Code Evaluation Criteria

Hi, guys! What is your position regarding the evaluation of the program code in your team? Do you support a regular code review or are you limited to the fact that it works as expected? Summarizing best practices in software development, you will notice that all of them pay a great attention to the code cleanliness. But how to understand whether the program got is good enough? In this article we tried to distinguish several the most important, in our opinion, criteria, which help us to estimate our own code.

In routine everyday development process it becomes a great challenge to determine how good the code, which is currently being written, is. And this is not because the developer is not smart enough for this code. The simple fact is that the created code for the developer is, by definition, already the best one, otherwise he wouldn't come up with it. Usually the rhetoric of adding crutches to the code base operates with concepts "there may be some not very beautiful parts of the code, but you just can not write here in another way", and the consequences of such arguments we all know well. There is a technique for self-checking written code, in which it is still impossible to detect all the shortcomings in your pull requests, nevertheless, most of them can be caught. This is a set of litmus papers (triggers, if you will), which you should always remember while writing the code. Here are some of them:

  • Is it easy enough to test the resulting code? If there are problems with writing tests, then something here smells like a bad code.

  • Can this code be scaled vertically well? And we are not about running several applications side by side, but about adding entities to the level above. Like 'company_id' if you want.

  • Is it simple to come up with a name for a certain method or a variable? If the naming is not very obvious or it is thought up hard, then most likely its content is not quite evident too.

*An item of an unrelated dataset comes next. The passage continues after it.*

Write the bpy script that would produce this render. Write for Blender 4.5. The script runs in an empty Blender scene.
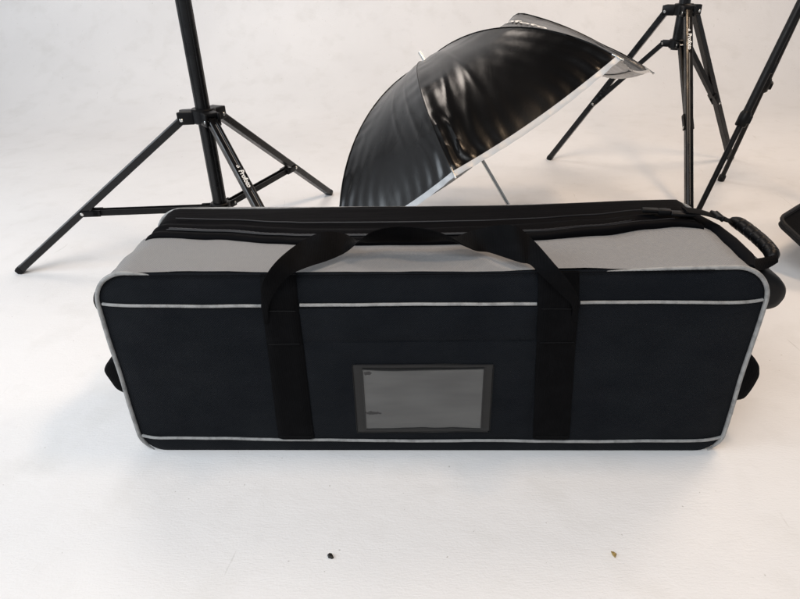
import bpy, math, random
from mathutils import Vector, Matrix, noise
random.seed(7)
C = bpy.context.scene.collection
PI = math.pi
V = Vector

# ------------------------------------------------------------------ helpers
class MB:
    def __init__(s): s.v = []; s.f = []
    def add(s, vs, fs):
        n = len(s.v); s.v += [tuple(p) for p in vs]; s.f += [tuple(i + n for i in f) for f in fs]
    def grid(s, rows, closed_u=False, closed_v=False):
        """rows: list of lists of points"""
        n = len(s.v); R = len(rows); K = len(rows[0])
        for r in rows: s.v += [tuple(p) for p in r]
        for i in range(R if closed_v else R - 1):
            for j in range(K if closed_u else K - 1):
                a = n + i*K + j; b = n + i*K + (j+1) % K
                c = n + ((i+1) % R)*K + (j+1) % K; d = n + ((i+1) % R)*K + j
                s.f.append((a, b, c, d))
    def cap(s, pts, flip=False):
        n = len(s.v); s.v += [tuple(p) for p in pts]
        ids = list(range(n, n+len(pts)))
        s.f.append(tuple(reversed(ids)) if flip else tuple(ids))
    def tube(s, path, r, seg=12, closed=False, caps=True, up=None):
        path = [V(p) for p in path]; N = len(path)
        rr = r if isinstance(r, (list, tuple)) else [r]*N
        rows = []; t0 = None; nrm = None
        for i, p in enumerate(path):
            if closed: t = (path[(i+1) % N] - path[i-1]).normalized()
            else: t = (path[min(i+1, N-1)] - path[max(i-1, 0)]).normalized()
            if nrm is None:
                a = V((0, 0, 1)) if abs(t.z) < .9 else V((1, 0, 0))
                nrm = t.cross(a).normalized()
            else:
                nrm = (nrm - t*nrm.dot(t)).normalized()
            b = t.cross(nrm)
            rows.append([p + (nrm*math.cos(2*PI*k/seg) + b*math.sin(2*PI*k/seg))*rr[i] for k in range(seg)])
        s.grid(rows, closed_u=True, closed_v=closed)
        if caps and not closed:
            s.cap(rows[0]); s.cap(rows[-1], True)
    def section(s, p0, p1, xdir, prof, capped=True):
        """extrude 2-D profile (x,y) along p0->p1; x along xdir"""
        p0 = V(p0); p1 = V(p1); z = (p1-p0).normalized(); x = V(xdir); x = (x - z*x.dot(z)).normalized(); y = z.cross(x)
        rows = [[q + x*a + y*b for a, b in prof] for q in (p0, p1)]
        s.grid(rows, closed_u=True)
        if capped: s.cap(rows[0]); s.cap(rows[1], True)
    def box(s, c, ax, ay, az, hx, hy, hz, bev=.0):
        c = V(c); ax = V(ax).normalized(); ay = V(ay).normalized(); az = V(az).normalized()
        b = bev
        prof = rrect(hx, hy, b, 4) if b > 0 else [(-hx, -hy), (hx, -hy), (hx, hy), (-hx, hy)]
        pr2 = rrect(hx-b, hy-b, .0001, 4) if b > 0 else None
        P = lambda pr, z: [c + ax*a + ay*d + az*z for a, d in pr]
        if b > 0:
            rows = [P(rrect(hx-b, hy-b, .0001, 4), -hz), P(rrect(hx-b*.3, hy-b*.3, b*.7, 4), -hz+b*.3), P(prof, -hz+b), P(prof, hz-b),
                    P(rrect(hx-b*.3, hy-b*.3, b*.7, 4), hz-b*.3), P(rrect(hx-b, hy-b, .0001, 4), hz)]
        else: rows = [P(prof, -hz), P(prof, hz)]
        s.grid(rows, closed_u=True); s.cap(rows[0]); s.cap(rows[-1], True)
    def cyl(s, c, ax, r, h0, h1, seg=24, bev=0):
        c = V(c); ax = V(ax).normalized(); a = V((0, 0, 1)) if abs(ax.z) < .9 else V((1, 0, 0))
        x = ax.cross(a).normalized(); y = ax.cross(x)
        ring = lambda rad, z: [c + ax*z + (x*math.cos(2*PI*k/seg) + y*math.sin(2*PI*k/seg))*rad for k in range(seg)]
        rows = [ring(r-bev, h0), ring(r, h0+bev), ring(r, h1-bev), ring(r-bev, h1)] if bev else [ring(r, h0), ring(r, h1)]
        s.grid(rows, closed_u=True); s.cap(rows[0]); s.cap(rows[-1], True)
    def build(s, name, mat, parent=None, ang=35, mats=None):
        me = bpy.data.meshes.new(name); me.from_pydata(s.v, [], s.f)
        import bmesh
        bm = bmesh.new(); bm.from_mesh(me); bmesh.ops.remove_doubles(bm, verts=bm.verts, dist=1e-6)
        bmesh.ops.recalc_face_normals(bm, faces=bm.faces); bm.to_mesh(me); bm.free()
        for p in me.polygons: p.use_smooth = True
        if ang < 180: me.set_sharp_from_angle(angle=math.radians(ang))
        me.materials.append(mat)
        o = bpy.data.objects.new(name, me); C.objects.link(o)
        if parent: o.parent = parent
        return o

def rrect(hx, hy, r, n=5):
    out = []
    for cx, cy, a0 in ((hx-r, hy-r, 0), (-hx+r, hy-r, 90), (-hx+r, -hy+r, 180), (hx-r, -hy+r, 270)):
        for k in range(n+1):
            a = math.radians(a0 + 90*k/n); out.append((cx + r*math.cos(a), cy + r*math.sin(a)))
    return out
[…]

  • How many methods do you need to redefine? Are there many boundary conditions being processed? Or, in the general case: how are the rules, which your functionality is based on, formulated and how many exceptions to these rules do you have? It concerns not so much business logic, as a properly chosen architecture and code structure. If there is a bug found in the system and you can fix it, only by adding one more conditional branch, then this bug did not appear from scratch, but from the incorrectly organized code structure.

There are a lot of such criteria, some of them even can not be formulated just like these, and in each particular project the requirements may vary. Moreover, a good developer already has a set of such criteria somewhere in his subconscious and defines a badly smelling piece of code precisely by them. Try to formulate these criteria for yourself in writing and constantly improve this list. In addition to the clear formulation of the shitcode, you will also get a great self-test tool, because after six months of writing your code seems not so good, and the reason of that can be seen by the new criteria that have appeared.